最初に三大浄瑠璃を読もうとしたときは、これを最後に読んだはず。菅原道真が左遷されて最終的に神様になった話をどう浄瑠璃に?と思っていたし、『浄瑠璃を読もう』を先に読んでいたので概要はなんとなくイメージしつつも、上場あまり面白そうではなかったので。

出来事が盛り沢山な物語だし、あらすじを書き留めなくても、あれこれ転がっている有名作品なので、気になったところだけ書く。

菅丞相が独特なキャラクターで、どうもつかめない。人間が神様になった、あるいは、神様がかつて人間(の姿)であった物語なので、奇蹟を起こすのは分かるけれども、力の使いどころがちょっとずれているというか。

特に印象的なのは、安楽寺で気楽を願うのかと問われて「我に科なければ、仏に苦労かけ奉り、身の上祈る心はなし。」というところ。
神仏に祈るに当たって、手を煩わせるのも申し訳ないし、などと考えたことがなかったので、なかなかの衝撃。
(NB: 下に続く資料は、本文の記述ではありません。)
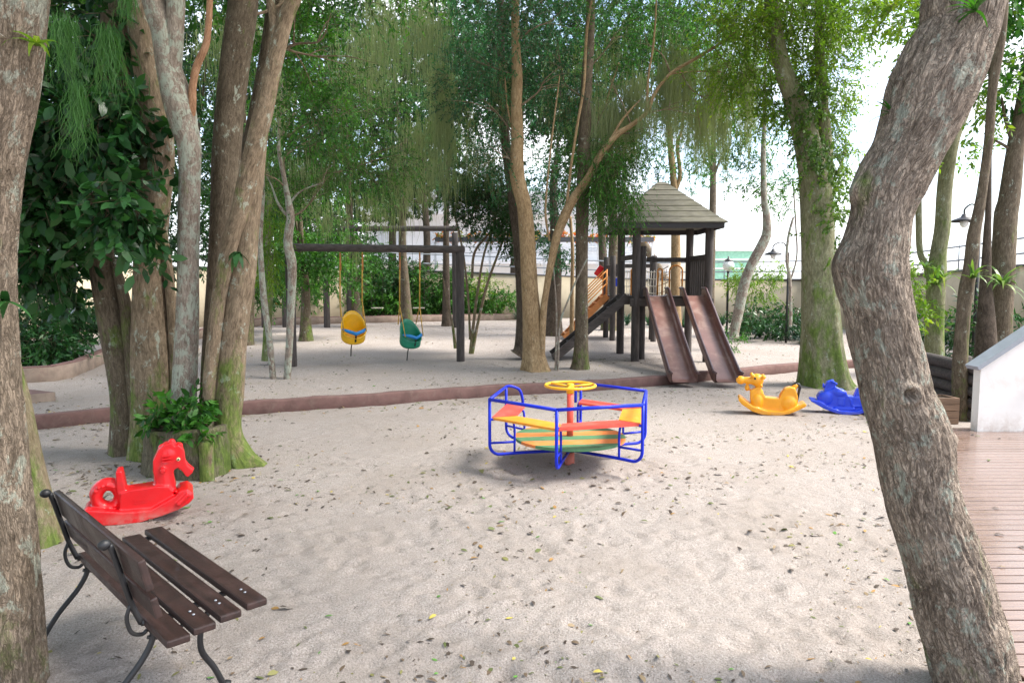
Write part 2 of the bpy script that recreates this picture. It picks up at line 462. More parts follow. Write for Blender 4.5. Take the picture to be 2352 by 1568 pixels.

冤罪も流刑も然したる大事ではないと思っているのか、じっと大人しくしていたのに、帝が危ないとなって始めた怒り狂う、何を考えているのか不思議な菅丞相であった。

『浄瑠璃を読もう』の該当箇所も再読した。
時系列の分かりにくい点(分からなくても問題はない)も、これで納得。
情報収集と分析は大切だという教訓も、本当にそうだよなと首肯。
菅丞相の行動の遅さについての解説とツッコミは笑える。

国立劇場建て替え前の目玉演目は通し狂言 菅原伝授手習鑑。通しとは?という話もあるけれど。
開場企画も菅原伝授手習鑑だったようで。

すっかり浄瑠璃は「読む物」になってしまい、劇場からは足が遠退いている。